Picking Your Performance Puppy

Way back in December, I got my hands on a copy of Helen King’s ebook, Picking Your Performance Puppy.  It immediately caught my attention – at the time, I was halfway through the second session of my Online Classes, and Kristin Rosenbach, a student of mine and a Certified Athletic Trainer, was also halfway through her first session of teaching in the classroom with me.  Helen’s book caught my attention as a topic that would be perfect for the Online Classroom.  Of course, there’s no 100% substitute for putting your hands on a dog, but in this day and age, when many people are perusing the internet, looking at pictures and videos of puppies and parents of puppies, I thought that this topic would have value as an Online Class. I contacted Helen to get a copy of the book.  Then, I got more involved in the project, and helped do some editing of the book, contributing to it’s current format and content.  Of course, I’m not skilled at structure or anything like that, but I am good at proofreading. In any case, I feel the need to preface my review by stating my involvement in the project – I *did* help edit and proofread the document, and Helen is getting ready to start teaching her first Online Class, titled What’s Your Angle, in the Online Classroom.  That should give you an idea of my opinion on the book – I felt it was good enough to get Helen added to my small but growing collection of ‘co-instructors’ in the Online Classroom, contributing to my vision of turning it more in to an AgilityU sort of venture 🙂

I attended a structure seminar Helen taught in the area last year, and it was interesting, so I figured I’d give the book a whirl.  One of the things that hooked me was that Helen seemed pretty comfortable stating that good structure for conformation was NOT necessarily good “real world” structure.  She also wasn’t shy about using her own dogs as bad examples of structure 🙂

The download was at the time 50MB, and you need to enter an activation key to access more than the first 5 pages. Easy enough, the email came with the activation key.  No problem there.

By page 3, Helen has said that there are “no absolutes in structure”.  Well, this appeals to me, there aren’t many absolutes in agility training or handling either, so I can resonate with that statement.  Shoot, there aren’t many absolutes in LIFE. OK, well, let’s see – this should be interesting, then! If there aren’t absolutes, I’ll be interested to see where we go from here 🙂

I’ll be honest, I know nothing  about structure, at least not in technical terms.  I think I’m not alone though in that when you see a nice balanced dog, the ease of movement attracts attention.  I feel pretty blessed that my dogs have all avoided major injury – but I’m suspicious that my style of handling and training may have just as much to do with that as anything else.

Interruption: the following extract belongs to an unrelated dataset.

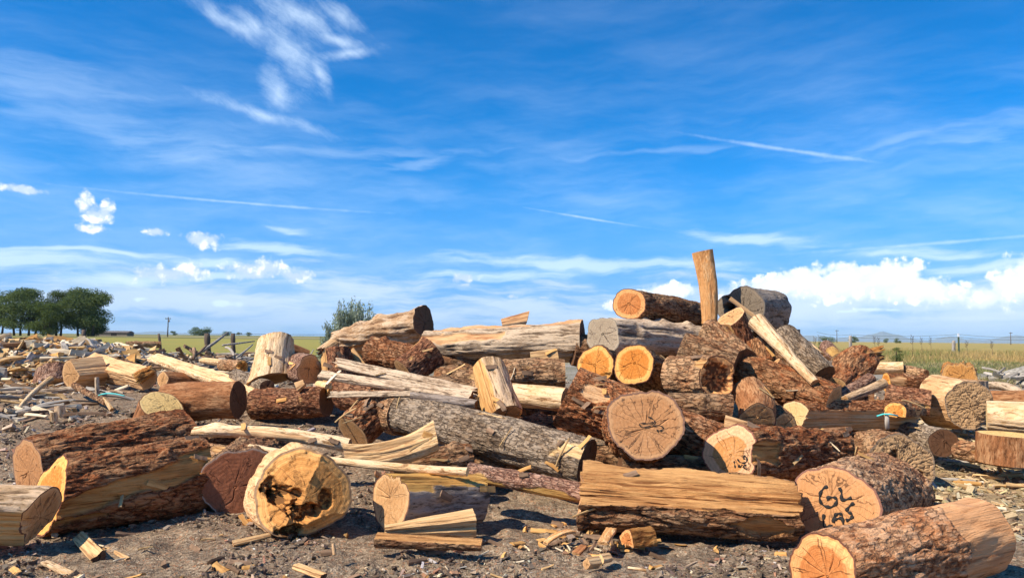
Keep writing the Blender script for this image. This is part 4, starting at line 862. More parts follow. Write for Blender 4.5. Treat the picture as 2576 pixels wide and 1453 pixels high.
chips('pale_shavings', 'pale shavings and splinters scattered on the sawdust by the stump', 4200, lambda n: RNG.uniform(5.2, 11.5, n), lambda n, y: RNG.uniform(.36, .80, n) * y,
      lambda n, y: RNG.uniform(.02, .10, n), [(.60,.45,.24), (.52,.38,.2), (.66,.56,.38), (.34,.22,.12)], (4, 4, 2, 3))

chips('soil_clods', 'dark clods of soil and rotten bark lumps on the yard dirt', 9000, lambda n: 2.8 + 6.5 * RNG.random(n) ** 1.2, fan,
      lambda n, y: RNG.uniform(.012, .040, n), [(.10,.072,.052), (.16,.115,.082), (.22,.16,.115)], (3, 3, 2), clump=1, flat=.6, lenr=(1.0, 1.9))
def sunk(x, y): return ground_z(np.array([x]), np.array([y]))[0]

# ------------------------------------------------------------------ split firewood and stick heaps, every piece an object
def piece_mesh(name, mat, L, w, kind, seed):
    rs = np.random.default_rng(seed)
    if kind == 'wedge': poly = np.array([(-.5,-.35),(.5,-.30),(.42,.1),(0,.55),(-.35,.25)])
    elif kind == 'slab': poly = np.array([(-.8,-.14),(.8,-.10),(.75,.12),(0,.22),(-.75,.10)])
    elif kind == 'quad': poly = np.array([(-.45,-.4),(.45,-.35),(.4,.42),(-.1,.48),(-.42,.3)])
    else:
        a = np.linspace(0, 2 * pi, 8, endpoint=False); poly = np.stack([np.cos(a), np.sin(a)], 1) * .5
    poly = poly * (1 + rs.uniform(-.15, .15, poly.shape)); k = len(poly); nz = 6
    V = []
    bx, by = rs.normal(0, .03 * L, 2)
    for j in range(nz):
        t_ = j / (nz - 1); sc = w * (1 + rs.uniform(-.10, .10) - (.25 * t_ if kind != 'slab' else 0))
        o = np.array([bx, by]) * 4 * t_ * (1 - t_)
        jit = rs.uniform(-.05, .05, poly.shape) * w
        zz = (t_ - .5) * L + (rs.uniform(-.05, .05, k) * L if j in (0, nz - 1) else 0)
        pp = poly * sc + o + jit
        V.append(np.stack([pp[:, 0], pp[:, 1], zz + np.zeros(k)], 1))
    V = np.concatenate(V)
    F = [grid_faces(nz, k), np.arange(k)[::-1][None, :], (np.arange(k) + (nz - 1) * k)[None, :]]
    return mesh(name, V, F, mat, smooth=False)
def wood(name, c0, c1): return flat_mat(name, c0, c1, 26, (1, 1, .12), .88, .5)
WM = {'tan': wood('fresh_tan_split_wood', (.36,.20,.08), (.66,.45,.21)), 'cream': wood('pale_split_wood', (.54,.40,.23), (.80,.68,.48)),
      'grey': wood('grey_weathered_wood', (.22,.18,.14), (.52,.46,.38)), 'brown': wood('brown_bark_wood', (.12,.07,.04), (.32,.20,.12)),
      'orange': wood('orange_split_wood', (.42,.20,.06), (.70,.40,.14))}
PM = {}
def variants(col, kinds, Ls, w, nvar=4):
    key = (col, kinds, w)
    if key not in PM:
        PM[key] = [piece_mesh('split_wood_' + col, WM[col], random.uniform(*Ls), w * random.uniform(.8, 1.2), random.choice(kinds), random.randint(0, 9999)) for _ in range(nvar)]
    return random.choice(PM[key])
def rotm(p, yaw, pit, rol):
    cy, sy, cp, sp = math.cos(yaw), math.sin(yaw), math.cos(pit), math.sin(pit)
    z = np.array([cy * cp, sy * cp, sp]); s = np.array([-sy, cy, 0]); n = np.cross(z, s)
    x = s * math.cos(rol) + n * math.sin(rol); y = np.cross(z, x)
    return Matrix([[x[0], y[0], z[0], p[0]], [x[1], y[1], z[1], p[1]], [x[2], y[2], z[2], p[2]], [0, 0, 0, 1]])
def place(name, me, mw, label, cat, group):
    o = bpy.data.objects.new(name, me); COL.objects.link(o); o.matrix_world = mw
    return tag(o, label, cat, group)
def heap_h(x, y, cx, cy, rx, ry, h):
    d = math.hypot((x - cx) / rx, (y - cy) / ry)
    return h * max(0, 1 - d ** 2.2) ** .8 if d < 1 else 0
def heap(n, cx, cy, rx, ry, h, picks, label_of, group, name, cat, tilt=.25, yaw=None, layers=2, front=True):
    k = 0
    while k < n:
        x = random.uniform(cx - rx, cx + rx)
        y = cy + ry * (random.uniform(-1, .45) if front else random.uniform(-1, 1))
        if math.hypot((x - cx) / rx, (y - cy) / ry) > 1 or x < -.70 * y: continue
        hz = heap_h(x, y, cx, cy, rx, ry, h) * (1 - .0) + gz(x, y) + .03 + random.uniform(-.07, .07)
        col, kinds, Ls, w = picks(x, y, hz)
        yw = random.uniform(0, pi) if yaw is None else random.gauss(yaw, .6)
        place(name, variants(col, kinds, Ls, w), rotm((x, y, hz), yw, random.gauss(0, tilt), random.uniform(0, 6.28)), label_of(col), cat, group + (' of ' + col + ' wood'))
        k += 1
SPL = {'tan': 'tan split firewood piece in the big loose heap at the field edge', 'orange': 'orange brown split firewood piece in the big loose heap at the field edge',
       'cream': 'bleached cream split firewood piece in the big loose heap at the field edge', 'grey': 'grey weathered split firewood piece in the big loose heap at the field edge', 'brown': 'dark bark sided firewood piece in the big loose heap at the field edge'}
def pk(x, y, z):
    u = (x + 11.8) / 5.0 + (z - .9) * .8
    c = random.choices(['tan', 'orange', 'cream', 'grey', 'brown'], [max(.1, 1.6 - u), max(.1, 1.1 - u), .5 + u, .35 + u, .45])[0]
    return c, random.choice([('wedge', 'slab'), ('slab',), ('quad', 'slab')]), (.34, .62), .125
# the heap has a core of buried pieces, one mass
def mound(name, label, cx, cy, rx, ry, h, mat):
    n = 60; a, r = np.meshgrid(np.linspace(0, 2 * pi, n, endpoint=False), np.linspace(0.02, 1, 14), indexing='xy')
    a, r = a.ravel(), r.ravel(); x = cx + rx * r * np.cos(a); y = cy + ry * r * np.sin(a)
    z = np.array([heap_h(p, q, cx, cy, rx, ry, h) + gz(p, q) - .06 for p, q in zip(x, y)]) + (fbm(np.stack([x, y, x * 0], 1) / .25, 3) - .5) * .16
    z[r > .98] -= .1
    me = mesh(name, np.stack([x, y, z], 1), [grid_faces(14, n), np.arange(n)[None, :]], mat)
    tag(link(name, me), label, kind='stuff')
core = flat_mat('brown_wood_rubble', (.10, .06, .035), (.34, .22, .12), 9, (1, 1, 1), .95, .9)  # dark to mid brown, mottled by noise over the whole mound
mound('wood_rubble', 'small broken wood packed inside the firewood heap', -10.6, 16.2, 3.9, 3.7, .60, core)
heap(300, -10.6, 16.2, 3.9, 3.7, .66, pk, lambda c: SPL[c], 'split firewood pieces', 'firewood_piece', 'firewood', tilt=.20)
def heap_z(cx, cy, rx, ry, h): return lambda x, y: np.array([heap_h(p, q, cx, cy, rx, ry, h) + gz(p, q) + .02 for p, q in zip(x, y)])
chips('heap_splinters', 'small splinters and broken bits filling the firewood heap', 5200, lambda n: RNG.uniform(12.6, 18.5, n), lambda n, y: RNG.uniform(-12.4, -7.0, n),
      lambda n, y: RNG.uniform(.06, .24, n), [(.62,.38,.16), (.76,.56,.30), (.52,.27,.10), (.34,.22,.13), (.60,.54,.45)], (4, 3, 2, 2, 2), zf=heap_z(-10.6, 16.2, 3.9, 3.7, .66), flat=.3, lenr=(2, 6))
# grey stick heap nearer the middle
GST = {'grey': 'grey stick in the low brush heap before the yellow field', 'brown': 'dark brown stick in the low brush heap before the yellow field', 'cream': 'bleached stick in the low brush heap before the yellow field'}
mound('wood_rubble', 'small broken twigs packed inside the low brush heap', -6.0, 16.5, 2.7, 2.4, .40, flat_mat('grey_twig_rubble', (.09, .07, .05), (.32, .27, .21), 12, (1, 1, 1), .95, .9))
heap(150, -6.0, 16.5, 2.8, 2.5, .44, lambda x, y, z: (random.choices(['grey', 'brown', 'cream'], [5, 3, 2])[0], random.choice([('stick',), ('slab', 'stick')]), (.35, .95), random.choice([.035, .06])),
     lambda c: GST[c], 'sticks in the brush heap', 'stick', 'stick', tilt=.22)
for i, (x0, y0, x1, y1, d0, d1, r) in enumerate([(508, 884, 573, 836, 15.5, 16.2, .035), (465, 870, 486, 888, 16, 15.2, .03), (560, 868, 640, 858, 15.0, 15.8, .02), (480, 905, 520, 868, 14.6, 15.2, .03), (596, 898, 636, 866, 14.2, 15.2, .02), (488, 876, 488, 902, 14.8, 14.6, .035)]):
    V, F = tube([P(x0, y0, d0), P((x0 + x1) / 2 + 1.5, (y0 + y1) / 2, (d0 + d1) / 2), P(x1, y1, d1)], [r, r * .9, r * .6])
    o = link('stick', mesh('stick', V, F, WM['grey' if i % 2 == 0 else 'brown']))
    tag(o, ['longest dark stick rising steeply from the brush heap', 'short dark stick end at the near corner of the brush heap', 'thin pale stick reaching flat over the brush heap toward the stump', 'bent grey stick leaning in the middle of the brush heap', 'slim dark stick at the stump side of the brush heap', 'upright pale stick standing in front of the brush heap'][i], 'stick')
# sticks and offcuts strewn over the scrap ground before the heaps
SCR = {'grey': 'grey offcut strewn on the scrap littered dirt', 'brown': 'brown offcut strewn on the scrap littered dirt', 'cream': 'pale offcut strewn on the scrap littered dirt', 'tan': 'tan offcut strewn on the scrap littered dirt'}
for k in range(140):
    px = random.uniform(-30, 330) if k < 90 else random.uniform(330, 640); pyy = random.uniform(962, 1062) if k < 90 else random.uniform(905, 960)
    if k < 90 and px > 250 and pyy > 1010: continue
    p = hit(px, pyy); col = random.choices(['grey', 'brown', 'cream', 'tan'], [5, 4, 2, 2])[0]
    place('offcut', variants(col, ('stick', 'slab', 'wedge'), (.22, .6), .05, 6), rotm((p[0], p[1], sunk(p[0], p[1]) + .03), random.gauss(0, .8), random.gauss(0, .13), random.uniform(0, 6.28)), SCR[col], 'offcut', 'offcuts on the scrap littered dirt in ' + col)
SAW = {'grey': 'grey offcut lying on the sawdust among the stumps', 'cream': 'pale offcut lying on the sawdust among the stumps', 'tan': 'tan offcut lying on the sawdust among the stumps', 'orange': 'orange offcut lying on the sawdust among the stumps'}
for k in range(95):
    px = random.uniform(2030, 2576); pyy = random.uniform(1055, 1240) if k < 70 else random.uniform(975, 1060)
    if pyy > 1140 and px < 2340: continue
    p = hit(px, pyy); col = random.choices(['grey', 'cream', 'tan', 'orange'], [3, 3, 4, 1])[0]
    place('offcut', variants(col, ('stick', 'wedge'), (.12, .4), .038, 5), rotm((p[0], p[1], sunk(p[0], p[1]) + .02), random.gauss(-.5, .8), random.gauss(0, .12), random.uniform(0, 6.28)), SAW[col], 'offcut', 'offcuts on the sawdust in ' + col)
NEA = {'brown': 'loose dark piece of bark on the dirt in front of the logs', 'tan': 'small tan splinter on the dirt in front of the logs', 'cream': 'small pale splinter on the dirt in front of the logs', 'orange': 'rusty flake of bark on the dirt in front of the logs'}
for k in range(120):
    px = random.uniform(0, 2000); pyy = random.uniform(1345, 1500)
    if k > 70: px, pyy = random.gauss(1480, 85), random.gauss(1362, 24)
    if px < 200 and pyy < 1400: continue
    p = hit(px, pyy); col = random.choices(['brown', 'tan', 'cream', 'orange'], [5, 2, 2, 3] if k <= 70 else [3, 1, 1, 7])[0]
    L = (.05, .15) if k < 70 else (.08, .2)
    place('bark_chunk' if col in ('brown', 'orange') else 'splinter', variants(col, ('slab', 'wedge') if col in ('brown', 'orange') else ('stick',), L, .028 if col in ('brown', 'orange') else .014, 5),
          rotm((p[0], p[1], sunk(p[0], p[1]) + .012), random.uniform(0, 3.14), random.gauss(0, .2), random.gauss(0, .4)), NEA[col], 'bark' if col in ('brown', 'orange') else 'splinter', 'loose pieces on the near dirt in ' + col)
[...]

Helen goes through some comparisons of her four poodles vs. her border collie, and also compares dogs of other breeds, in pictures and in videos.  The videos are nice to see 🙂 She uses the term ewe neck several times, which I’ve heard before, but frankly I have no idea just what a ewe neck is. FINALLY, on page 20, in big green letters….EWE NECK.  OK, we’re going to get a definition here!

Helen goes through fronts, backs, necks, hocks, all the major parts of the dog, and she does stick to her initial statement that there are no absolutes.  If you’re looking for a book that says “this is bad, that is good”, this probably isn’t for you. There is information presented, but with the clear (and common sense) approach that there’s no perfect dog, and that one less than desirable angle here or there doesn’t necessarily detract from the whole package…but it might.  It’s not really wishy washy, that’s just the way life is…

On the one hand, Helen seems to have a pretty strong opinion about conformation and what it has done with respect to the functional conformation of many breeds, but on the other hand, she suggests that if you want to win in the conformation ring, you’d better get a dog that looks like the winners, even if it’s conformation doesn’t suit it for sport. Makes sense, although it’s too bad (in my opinion) that the two are diverging more and more.

After the description and terminology, came the “What DO we want” section. You’ll have to buy the book to find out what that was. The topic touched a bit on drive and temperament, which I suppose is not outside the scope of the title of the book, but I’m a “just the facts ma’am” type of gal, and I already know what I like in a dog with respect to temperament. Your mileage may vary.

Hopefully we’ll see this book in print someday, but for now, I think you’ll find it a useful introduction to structure, as well as a concise instruction manual for how to ‘see the angles’ on your own dogs, or potential future canine partners.